Quattro le voci e otto gli strumenti: flauto, clarinetto, due violini, violoncello, clavicembalo e fisarmonica, diretti con precisione e senso della musica dal maestro Simone Lattes. Ed è la fisarmonica a farsi sentire per prima nella Sinfonia con un mi grave tenuto per ben ventidue battute sotto gli svolazzi del violoncello, poi dei violini e dei legni in un Presto che introduce alla prima scena dove in un recitativo il personaggio di Abner commenta fra sé il comportamento del re Saul in preghiera nella grotta della Pitonessa. Nel duetto che segue abbiamo le voci estreme del basso Giuseppe Gerardi, voce di grande proiezione che avrebbe però bisogno di un maggior controllo per essere più efficace, e del soprano Marina Degrassi, nell’impegnativo ruolo del re disorientato dalle inclinazioni amorose del figlio inutilmente accasato e con prole. I venti numeri musicali dei due atti in cui è diviso il lavoro, anche se non costruiscono una vera e drammatica tensione narrativa, costituiscono una varietà di momenti musicali ognuno caratterizzato da uno stile musicale suo proprio. È il caso ad esempio della cavatina rossiniana di Davide, il giovane controtenore Luca Parolin («No, non vedrete mai | cambiar gli affetti miei») o della “canzone” con cui Davide «esce dalla tenda e saluta il risveglio della natura cantando e accompagnandosi con il salterio» («Cantate al mio gioir, onde correnti»).
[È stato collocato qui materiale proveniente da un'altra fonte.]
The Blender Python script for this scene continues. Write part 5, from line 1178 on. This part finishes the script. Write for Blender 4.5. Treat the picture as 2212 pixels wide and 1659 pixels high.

In un’opera da camera come questa, che fa l’occhiolino alla grande opera seria settecentesca, non poteva mancare la classica aria “di tempesta” «Fra l’orror della tempesta | che alle stelle il volto imbruna» (il cui testo ricorda l’aria di Arbace nell’Artaserse di Vinci «Vo solcando un mar crudele | senza vele e senza sarte | freme l’onda, il ciel s’imbruna»), ma qui inopinatamente la musica è quella di un tango con tanto di fisarmonica che rifà il bandoneón di Piazzolla!
La scena quinta del secondo atto è la più toccante: il vecchio re Saul nel dormiveglia e in preda a visioni è osservato con tenerezza dal figlio Gionata, che non riesce a cancellare l’amore per il padre nonostante che egli voglia ostacolare il suo per Davide. E qui ascoltiamo il controtenore Angelo Galeano, già ammirato nella Mirra, intonare con grande sensibilità, ottimo fraseggio e varietà di colori l’aria “del sonno” «Mentre dormi, Amor fomenti | il piacer de’ sonni tuoi» su versi del Metastasio e già intonata da Licida nell’Olimpiade di Vivaldi e poi di Pergolesi. Affidati a Saul sono i due ultimi numeri di Davide e Gionata: l’aria “di follia” «Ah! L’aria d’intorno | lampeggia, sfavilla: | ondeggia, vacilla | l’infido terren» che echeggia gli esametri dell’analoga aria del Saul di Felice Romani («Il fato è compiuto… | ho tutto perduto… | squallor mi circonda | spavento, terror») e il lamento finale «Ah che nel dirti addio | mi sento il cor dividere, | parte del sangue mio, | viscere del mio sen», quando Saul riconosce nel cadavere il figlio ucciso nella convinzione si trattasse di Davide.
Così si conclude l’opera di Marco Emanuele che auspico possa trovare prima o poi una realizzazione scenica dopo quest’esecuzione in forma di concerto. La cura e la passione messe in questa partitura, l’arguta strumentazione e il piacere all’ascolto che ne è derivato lo meriterebbero. E così credo l’abbia pensato anche il folto pubblico che ha applaudito con molto calore gli artefici dell’esecuzione e l’autore.
(1) Metastasio (vari libretti); Felice Romani (Saul); Stefano Landi (La morte di Orfeo) per l’aria di Davide (I, 5); Carlo Goldoni (Il quartiere fortunato, che Marco Emanuele ha messo in musica come opera da camera in un atto) per l’aria di Abner (II, 1); Luis Cernuda (Placeres Prohibidos) per l’aria di Gionata (II, 8); Giovanni Testori (Quanto è giusta la morte) per la scena finale.